Сам В. Н. считал работы по мифологии у себя основными. Общедоступная выжимка этого цикла была широко представлена им в известных «Мифах народов мира». Знаменитый двухтомник на немалую часть написан Топоровым, и если мы помним там такие подписанные им огромные темы, как «Космос» и «Крест» (и многие другие подобного же значения), то недостаточно помним, что и почти обо всех животных статьи там написаны тоже им, – так что если там есть топоровский «Орёл», но нет «Комара», то, значит, просто руки у него до комара не дошли, не успел; но мифология божьей коровки развернута широко (при этом остались в рукописях «Обезьяна», «Свинья», «Червь», «Ястреб» и другие твари, но также «Сны», «Тень», «Тело», «Цвет»).[956]
А топоровские «пчёлы»[957] и топоровские «мыши», к которым он неожиданным и фантастическим для ошеломлённого читателя, но тщательно лингвистически обоснованным образом возвёл этимологию всем известных греческих «Муз»![958] А топоровские «грибы»,[959] остроумно подхваченные со ссылкой на исследователя и с новыми актуальными эротически—политическими аллюзиями (гриб—Ленин) в памятной многим в раннюю пору нашей перестройки вызывающей, почти хулиганской телевизионной выходке Сергея Курёхина! Всю подобную мифологию исследователь не только исследовал, но будто сам, как художник, дальше творил со всем возможным научным обоснованием.В перестройку, тогда же, «Мифы народов мира» были пожалованы Государственной премией, но тут 13 января 1991–го произошли известные литовские события в Вильнюсе, после чего В. Н. Топоров и П. А. Гринцер – из премированного научного коллектива лишь двое, так что это был отчётливо личный гражданский поступок – отправили в соответствующий комитет письмо с отказом от этой премии, мотивированным протестом против 13 января.
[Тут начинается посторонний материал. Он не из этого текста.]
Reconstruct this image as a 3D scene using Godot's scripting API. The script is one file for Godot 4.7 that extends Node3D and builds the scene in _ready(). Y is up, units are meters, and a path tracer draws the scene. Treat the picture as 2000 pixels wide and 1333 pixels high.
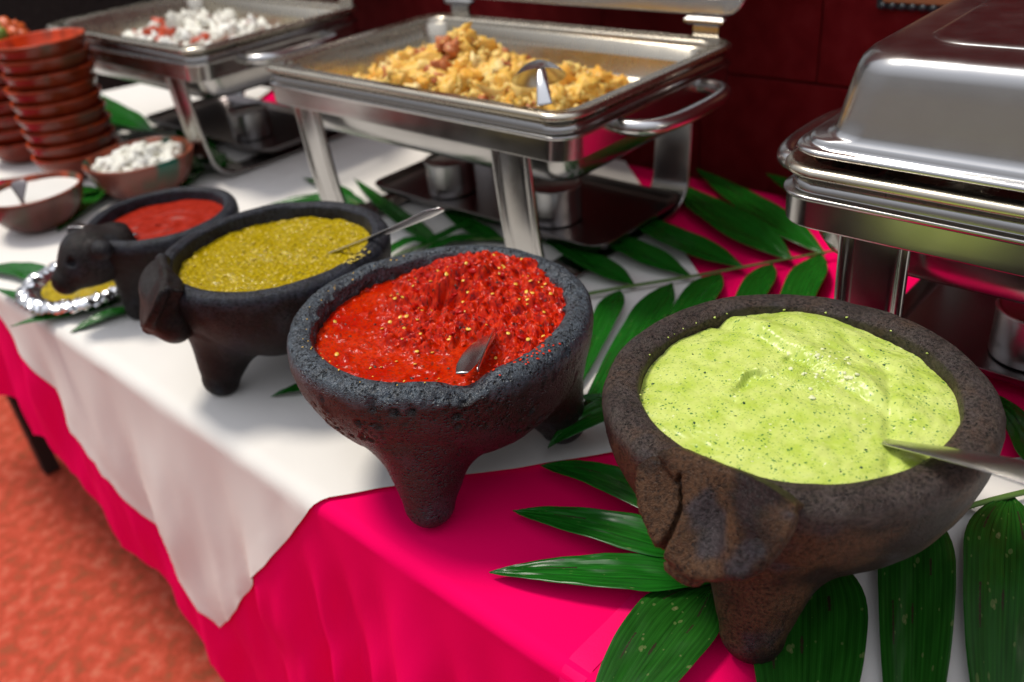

У Владимира Николаевича был путь, который будет изучен. Он пришёл на филологический факультет МГУ в сентябре 1946–го, сразу после доклада Жданова – пришёл, чтобы заниматься русской литературой, но очень быстро пошёл по другому пути. Уже на первом курсе, как он рассказывал, на первой же зимней сессии, Николай Каллиникович Гудзий, послушав его на экзамене по древнерусской литературе, стал ему советовать в наступивших обстоятельствах не идти в литературоведение и выбрать лингвистику как более строгое и научно надёжное поприще (В. Н. вспоминал и Николая Ивановича Либана, ныне здравствующего, через семинар которого многие из нас прошли на первом курсе филфака, как о том из редких наставников, которые помогали интересам определяться и крепнуть). К пишущему эти строки, наверное, относится сказанное о неизбежном восприятии Топорова «по частям», но мне основным в его эволюции представляется постепенный возврат к литературе. Через лингвистику – семиотику – мифологию В. Н. постепенно возвращался к первичному интересу – литературе. Но и в своих последних работах о русской (но далеко не только) словесности он литературоведом не стал. В самом деле, тут не хватает определений.